We are to present our whole selves to Christ as an act of worship. This is something we are to do each day as a living sacrifice. This may certainly take place as individual worship (Psalm 95). It should also be expressed in corporate worship (I Cor. 14:26). As noted above, it must be a part of all of life (Rom. 12:1-2).

Hebrews 12:28-29 may help us see this more clearly. The writer of Hebrews tells us, “Therefore let us be grateful for receiving a kingdom that cannot be shaken, and thus let us offer to God acceptable worship, with reverence and awe, for our God is a consuming fire.”

This verse falls into the broader section of Hebrews that is dealing with living out the Christian life (application of the wondrous truths found in the previous eleven chapters). However, these two verses also immediately follow a section of Hebrews chapter 12 that deals with individual and/or corporate worship. One thing we can glean from this is that the biblical writers did not intend for worship to be compartmentalized, falling into isolated acts throughout the day. Rather, we are intended to worship as a way of life. This may be through prayer, bible study, song, listening, service, living a holy life, etc. as described in the scriptures.

So what can we do to help our fellow Christians see that worship is not just singing on Sunday? What can we do to help our brothers and sisters in Christ realize that worship is not supposed to be isolated blips occurring here and there? Can we do anything to assist others is realizing that worship is a way of life?

These ideas may be a place to begin:

1) We must live this out. Others will see what we do. We must view worship as something we are doing all day, from scintillating times of prayer and song to acts that may seem like drudgery (washing dishes, taking out the trash). Let me say that I am in no way equating the importance of prayer with trash removal. What I am saying is that all acts that honor God should be viewed as worshipful.

2) When given the opportunity, we should teach this. The teaching may occur one-on-one, or in a group format (Sunday School, preaching, cell group, etc.). It would be interesting to ask churched people to write out their definitions of worship. You could then walk through Romans 12:1-2, and compare these two verses with what they had written.

3) Remind people that faith apart from works is not real faith. In other words, if they are only worshiping in tongue but not in deed, then they are not offering acceptable worship to God.

4) On a pragmatic note, it would do a lot of churches much good if they would simply rename a few things. For example, get rid of names such as “worship center,” “worship service,” “worship leader/pastor,” and “worship songs.” Be creative; this is not difficult. Names such as these only exacerbate the problem of worship compartmentalization.

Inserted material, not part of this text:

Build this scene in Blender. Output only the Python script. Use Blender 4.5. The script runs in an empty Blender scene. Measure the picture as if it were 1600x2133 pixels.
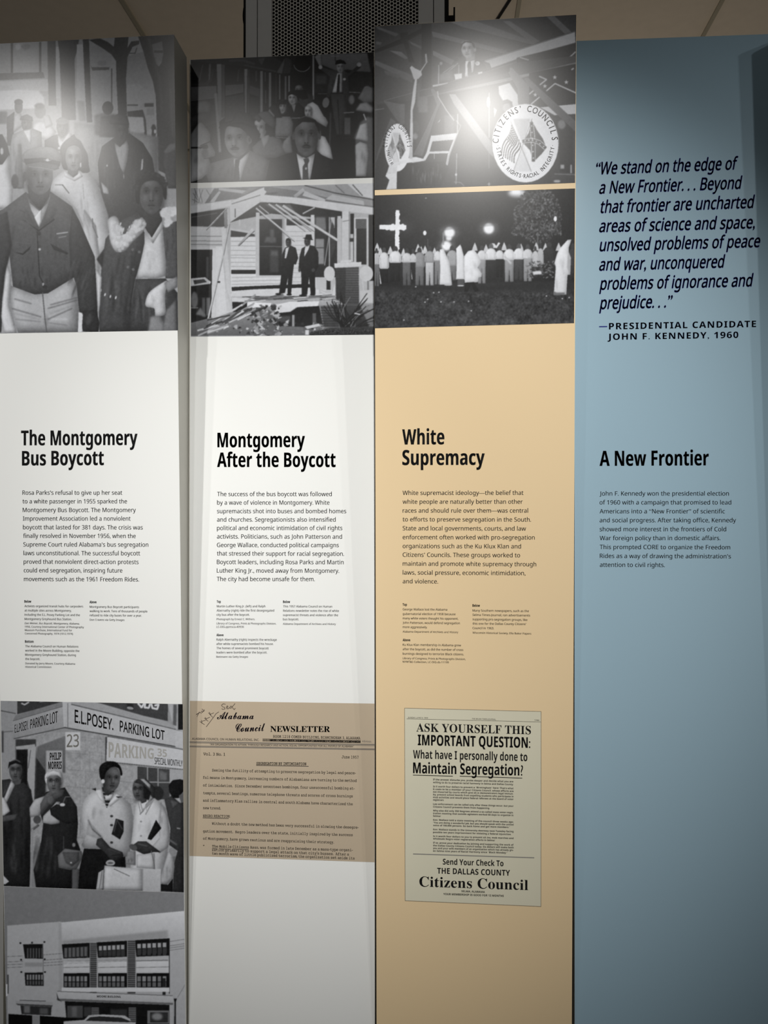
import bpy, math, random
import numpy as np

S = bpy.context.scene
COL = S.collection
# ------------------------------------------------------------------ camera
F, CX, CY = 1602.0, 800.0, 1066.5            # pixels of the 1600 x 2133 frame
EYE = np.array([0.0, 0.0, 1.5])
YAW, PITCH, LEAN = math.radians(4.35), math.radians(0.454), math.radians(2.40)
cam = bpy.data.objects.new('camera', bpy.data.cameras.new('camera'))
COL.objects.link(cam)
cam.location = EYE
cam.rotation_euler = (math.pi / 2 + PITCH, 0, YAW)
cam.data.sensor_fit = 'HORIZONTAL'
cam.data.sensor_width = 36.0
cam.data.lens = 36.0 * F / 1600.0
cam.data.clip_start = 0.02
S.camera = cam
# ------------------------------------------------------------------ light
S.view_settings.view_transform = 'Standard'
S.view_settings.look = 'None'
S.view_settings.gamma = 1.0
S.view_settings.exposure = 0.0
W = bpy.data.worlds.new('gallery_air')
S.world = W
W.use_nodes = True
W.node_tree.nodes['Background'].inputs[0].default_value = (0.95, 0.97, 1.0, 1)
W.node_tree.nodes['Background'].inputs[1].default_value = 0.135
def spot(name, loc, aim, power, half, blend=1.0, rad=0.035, col=(1, 0.975, 0.935)):
    l = bpy.data.lights.new(name, 'SPOT')
    l.energy = power; l.spot_size = math.radians(2 * half); l.spot_blend = blend
    l.shadow_soft_size = rad; l.color = col
    o = bpy.data.objects.new(name, l); COL.objects.link(o)
    o.location = loc
    d = [aim[i] - loc[i] for i in range(3)]
    import mathutils
    o.rotation_euler = mathutils.Vector(d).to_track_quat('-Z', 'Y').to_euler()
# gallery track spotlights, about 0.65 m behind the camera under the ceiling
spot('track_spot', (-1.90, -0.60, 2.86), (-0.86, 1.16, 1.38), 58, 19.0, 1.0)
spot('track_spot', (-1.41, -0.61, 2.84), (-0.74, 1.16, 1.52), 122, 18.5, 1.0)
spot('track_spot', (-0.80, -0.72, 2.93), (-0.36, 1.16, 1.56), 30, 18.5, 1.0)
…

Agree or disagree? Any other ideas to help the situation we face?


Rhea said...

Your #4 I think really hit the nail on the head. When we've got a "worship pastor," we are in effect teaching the entire congregation that worship=music. I tend to think that the first real practical step is to deal with #4....I mean, it's useless to teach a Sunday School class about how worship is more than music, and yet still have a "worship leader" whose sole job is to lead the singing. I think that we must get rid of things like "worship service," "worship center," "worship leader," and then through sermons or Sunday School lessons, explain why these things have changed in name.

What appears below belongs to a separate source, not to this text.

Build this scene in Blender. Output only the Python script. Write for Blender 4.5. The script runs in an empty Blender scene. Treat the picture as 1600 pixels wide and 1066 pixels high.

BUT...I don't know how many senior pastors we could convince to do this.

Joe Blackmon said...

I think sometimes we run into problems with the mentality "worship=music" because, as a culture, we view music as something that is done for us. Basically, it is entertainment. Even some Christian music comes off that way. I mean, a lot of southern gospel sounds like country music with the words "Jesus" "Calvary" and "Glory" peppered in occasionally. True worship involves us expressing our love for God and our thankfulness to Him. This doesn't have to involve music.

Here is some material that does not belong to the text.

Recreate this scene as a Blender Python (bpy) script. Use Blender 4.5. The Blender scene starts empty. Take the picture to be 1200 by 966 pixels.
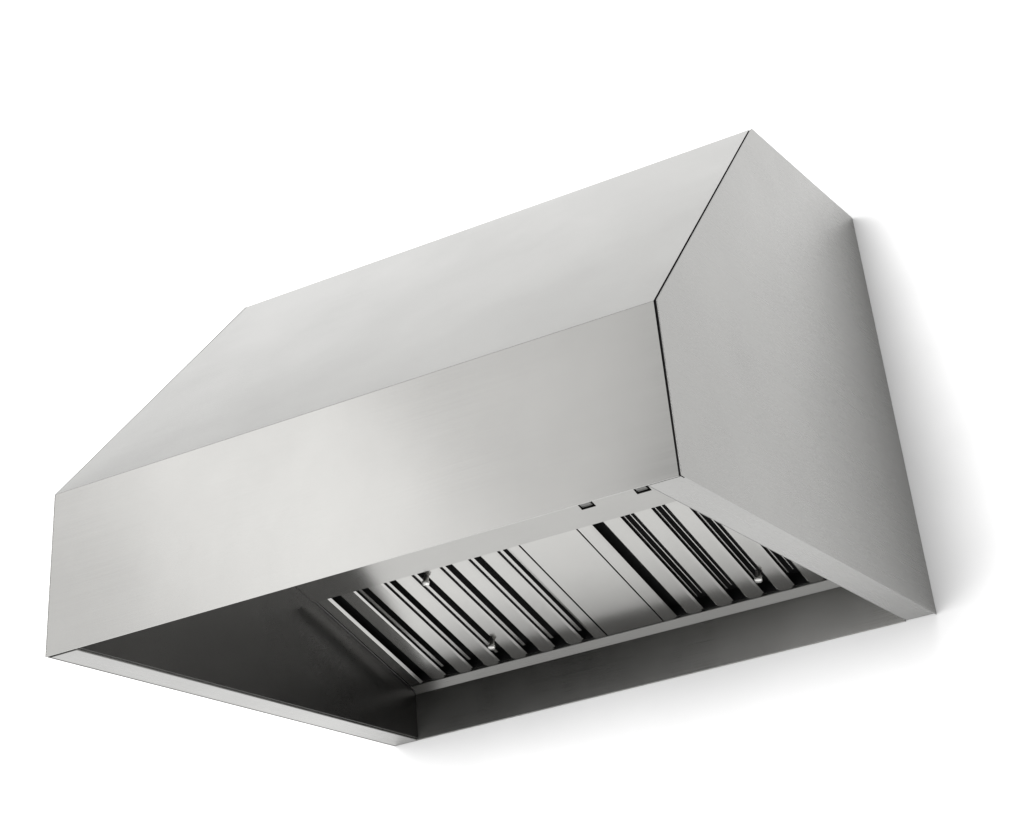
import bpy, bmesh, math
from mathutils import Vector, Matrix

sc = bpy.context.scene
COL = sc.collection

# ------------------------------------------------------------------ sizes (metres)
HW = 0.600            # half width of the hood
D, H = 1.0535, 0.8032 # depth and full height
FH, TD = 0.2716, 0.5028   # height of the upright front, depth of the flat top
FI = 0.542            # inner edge of the side rims
PA, PB = 0.087, 0.327 # filter plane: z = PA - PB*y
TH = math.atan(PB)
GAP = 0.004           # air gap to the wall is hidden behind the hood

# ------------------------------------------------------------------ materials
def mat(name):
    m = bpy.data.materials.new(name); m.use_nodes = True
    nt = m.node_tree
    return m, nt, nt.nodes['Principled BSDF']

def brushed(name, base, rough, axis='X', aniso=0.7, streak=0.025, bump=0.002, tint=(1.0, 0.992, 0.962), fine=900.0):
    """Brushed metal: very fine streaks along one axis, soft uneven polish."""
    m, nt, b = mat(name)
    N, L = nt.nodes, nt.links
    tc = N.new('ShaderNodeTexCoord')
    mp = N.new('ShaderNodeMapping')
    sx = {'X': (3.0, fine, fine), 'Y': (fine, 3.0, fine), 'Z': (fine, fine, 3.0)}[axis]
    mp.inputs['Scale'].default_value = sx
    L.new(tc.outputs['Object'], mp.inputs['Vector'])
    n1 = N.new('ShaderNodeTexNoise'); n1.inputs['Scale'].default_value = 1.0
    n1.inputs['Detail'].default_value = 3.0
    L.new(mp.outputs['Vector'], n1.inputs['Vector'])
    n2 = N.new('ShaderNodeTexNoise'); n2.inputs['Scale'].default_value = 4.5
    n2.inputs['Detail'].default_value = 4.0
    L.new(tc.outputs['Object'], n2.inputs['Vector'])
    # colour: tiny streak variation
    r1 = N.new('ShaderNodeMapRange')
    r1.inputs['From Min'].default_value = 0.25; r1.inputs['From Max'].default_value = 0.75
    r1.inputs['To Min'].default_value = base * (1 - streak); r1.inputs['To Max'].default_value = base * (1 + streak)
    L.new(n1.outputs['Fac'], r1.inputs['Value'])
    mul = N.new('ShaderNodeMix'); mul.data_type = 'RGBA'; mul.blend_type = 'MULTIPLY'
    mul.inputs['Factor'].default_value = 1.0
    L.new(r1.outputs['Result'], mul.inputs['A'])
    mul.inputs['B'].default_value = (*tint, 1)
    n3 = N.new('ShaderNodeTexNoise'); n3.inputs['Scale'].default_value = 3.2
    n3.inputs['Detail'].default_value = 5.0; n3.inputs['Roughness'].default_value = 0.6
    L.new(tc.outputs['Object'], n3.inputs['Vector'])
    r3 = N.new('ShaderNodeMapRange')                      # faint cloudy patches left by the polishing
    r3.inputs['From Min'].default_value = 0.3; r3.inputs['From Max'].default_value = 0.7
    r3.inputs['To Min'].default_value = 0.955; r3.inputs['To Max'].default_value = 1.045
    L.new(n3.outputs['Fac'], r3.inputs['Value'])
    mu2 = N.new('ShaderNodeMix'); mu2.data_type = 'RGBA'; mu2.blend_type = 'MULTIPLY'
    mu2.inputs['Factor'].default_value = 1.0
    L.new(mul.outputs['Result'], mu2.inputs['A']); L.new(r3.outputs['Result'], mu2.inputs['B'])
    L.new(mu2.outputs['Result'], b.inputs['Base Color'])
    # roughness: streaks + soft patches
    add = N.new('ShaderNodeMath'); add.operation = 'ADD'
    L.new(n1.outputs['Fac'], add.inputs[0]); L.new(n2.outputs['Fac'], add.inputs[1])
    r2 = N.new('ShaderNodeMapRange')
    r2.inputs['From Min'].default_value = 0.6; r2.inputs['From Max'].default_value = 1.4
    r2.inputs['To Min'].default_value = rough * 0.82; r2.inputs['To Max'].default_value = rough * 1.18
    L.new(add.outputs[0], r2.inputs['Value'])
    L.new(r2.outputs['Result'], b.inputs['Roughness'])
    b.inputs['Metallic'].default_value = 1.0
    b.inputs['Anisotropic'].default_value = aniso
    if aniso:
        b.inputs['Anisotropic Rotation'].default_value = 0.25
        tg = N.new('ShaderNodeTangent'); tg.direction_type = 'UV_MAP'; tg.uv_map = 'brush'
        L.new(tg.outputs['Tangent'], b.inputs['Tangent'])
    if bump:
        bp = N.new('ShaderNodeBump'); bp.inputs['Strength'].default_value = bump
        bp.inputs['Distance'].default_value = 0.001
        L.new(n1.outputs['Fac'], bp.inputs['Height'])
        L.new(bp.outputs['Normal'], b.inputs['Normal'])
    return m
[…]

This series on church reform is really encouraging. Thank you.

Alan said...

I have some ideas, how about "sanctuary," "divine service,""minister of the word and sacrament," and finally "hymns," I don't know how creative that is but it works for me.

In Christ

Aussie John said...


Greatly appreciate the direction you are taking.

Institutional, building centred habits are very hard to change, because people do not want change,leaders love the status quo.

Whilst people are convinced they must attend a building to "worship" God and please Him, the leaders will be happy; they have an audience to listen to their sermon, the offering will be taken, salaries will be safe, and egos polished. People will go home satisfied that they have done their duty and "worshipped" God, going about "their" business until next Sunday when the enter into "God business" for an hour or so.

I'm sorry if I sound cynical. I'm not. I'm being realistic based on a lifetime of experience.

I have seen, and am thankful I wasn't involved with, congregations that have ceased to exist because they refused to accept the sort of thinking you are expressing.

Someone once said that the death knell of a congregation is sounded when they utter the famous last words, "We never did it that way before"!

I agree!

Apart from sovereign intervention by God, in old fashioned Holy Spirit wrought revival, such as happened in Wales, and more recently (early 1950's?), on the Isle of Man, it is my opinion that new congregations, led and taught by men, such as yourself and elders raised up from within, will be needed.

Lisa G. said...

It may be difficult to get churches to change their naming conventions, but that may provide a good, simple litmus test for people looking for a new church. A church that teaches the truth of the Bible, that is not trying to be "relevant" to the culture, won't be trying to give things fancy names. So, look for a sanctuary rather than a worship center; look for a narthex rather than a lobby; look for a fellowship hall rather than a coffee shop or cafe.

In Christ,
Lisa G.

Alan Knox said...


I appreciate this post and the entire series. As I've been thinking about this, and considering the comments that you've received, I'm not sure that simply renaming will work. Whether we call a certain room in a certain building the "worship center" or the "sanctuary", we are still setting it aside as a special place to "meet God". In reality, the place is not special. We can name things whatever we want, but if we think that worship specially occurs on a certain day at a certain time in a certain place, then we don't understand worship.


Eric said...


Sorry it took me so long to respond. I am currently way out in the middle of nowhere, and have poor internet access. I can post your comments, but I am having trouble commenting myself.

I think we are all in agreement that we need to stress in our churches that music does not equal worship.

We also agree that some name changes might be helpful. However, this alone will do little good. We need to emphasize repeatedly that worship is a way of life rather than something that happens at specific points during the week.